Note 1. Gridlock
Separation of Powers, Bicameralism, Partisan Polarization, Small Majorities, and Divided Party Control
If we were to write down an equation for intense partisanship and gridlock in American national government, it might look like this:
gridlock = separation of powers + bicameralism + small congressional majorities + divided party control + polarized parties
The Constitution gives us separation of powers and a bicameral Congress, but elections and other forces in American politics generate polarized parties, small majorities in the House and Senate, and divided party control of the policy-making institutions. We have had all of these with great frequency in recent decades. Here’s the evidence.
Today’s congressional parties are polarized. Members of the two parties are taking opposing positions on roll-call votes in recent Congresses more than they did a half-century ago. Most political scientists point to trends in “ideology scores,” which are based on a scaling of legislators on all roll-call votes cast in a Congress.[1] In Figure 1-1, I provide detail on the most commonly used ideological scaling measure based on roll-call voting (DW-NOMINATE). The measure arrays the medians for each congressional party from the most liberal (a negative score) to the most conservative (a positive score).
The obvious feature of Figure 1-1 is that Republicans in both houses became more conservative while Democrats became only slightly more liberal.
Partisan polarization often is treated as ideological polarization—a deepening divide in the policies advocated by the two parties. It is, but it also is important to keep in mind that the scores reported in Figure 1-1 are likely to be rooted in several electoral, policy, and legislative motivations. The political activists, organized interests, campaign donors, voters, and others who help elect legislators continue to put pressure on them once in office. The intense competition between the parties for majority control of the House and Senate creates strong incentives for fellow partisans to behave as teammates in designing legislative strategies. And congressional parties, subject to these electoral pressures, use the legislative process in a way that scores points for themselves and against the opposition with the electorate. That includes bringing bills and amendments to the floor for votes to put everyone on the record for and against proposals that are important to key constituencies. Thus, increasing partisan polarization in floor voting may reflect several processes:
· a change in the ideological composition of who gets elected to Congress under the label of the two parties,
· a change in the mix of issues that come to a vote,
· intensifying electoral pressures on the two parties, or
· increasing influence of partisan forces from outside of Congress on legislators when they cast votes.

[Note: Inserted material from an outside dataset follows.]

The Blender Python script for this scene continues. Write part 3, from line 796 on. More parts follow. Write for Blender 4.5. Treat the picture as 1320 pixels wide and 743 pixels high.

These processes feed on each other, generate more partisan behavior in Congress, and breed resentments across the party divide. Fewer conservative Democrats and liberal Republicans are now elected to Congress since 1960s, the parties have more aggressively pursued legislative agendas and sought recorded votes that would advantage themselves and hurt the opposition, and strengthening partisan forces inside and outside of Congress have objected to bipartisan compromise and demanded loyalty to the party.
The deepening partisan polarization was accompanied by small majority parties (Figure 1-2), with important effects. Between 1955 and 1980, the Democrats, always in the majority, averaged 59.4 seats in the Senate and 262.5 (60.3 percent) in the House. Since 1980, the average Senate majority has been 53.8 and the average House majority has been 242 (55.6 percent). Since 1995, the average House majority has been 233.9 members (53.8 percent). Polarized, small parties made future majority control more uncertain, increased the importance of every race, and encouraged more political maneuvering in Congress.
After a quarter century—1955-1980—of Democratic control of both houses, majority control of the House and Senate changed hands frequently in more recent decades. Since 1980, the majority control changed five times in the Senate, if we include the technical majority for the Democrats in 2021 after they gained a 50-50 tie and the vice presidency, and four times in the House. As a result, most of today’s legislators experienced both majority and minority status and are able to attest to the importance of controlling the agenda and being backed by larger staffs when in the majority.
Added to widening partisan polarization and alternating party control of Congress is divided party control of the House, Senate, and presidency (Table 1-1). Divided party control of the presidency and at least one house of Congress is far more common than unified party control of all three institutions. Divided party control is troublesome for a president whose party controls neither or only one house of Congress and then by a narrow margin.
Here is the important point, elaborated in other essays: In a system of separation of powers and bicameralism, the combination of polarized parties, small majorities, and divided party control increased the importance of partisan considerations in congressional policy making and the everyday activity of legislators. It is hard to imagine that these developments did not have profound effects on the policy-making process within Congress, as is explored in other essays.
These developments, of course, are not the whole story of the influences on congressional policy making. Polarized parties, small majorities, and divided party control are the product of a variety forces outside of Congress. Among those forces are changes in the electorate, in the nature of activists and political financiers, and information technology and the media. In Note 3, I provide a framework for thinking about how these developments relate to partisan polarization in Congress.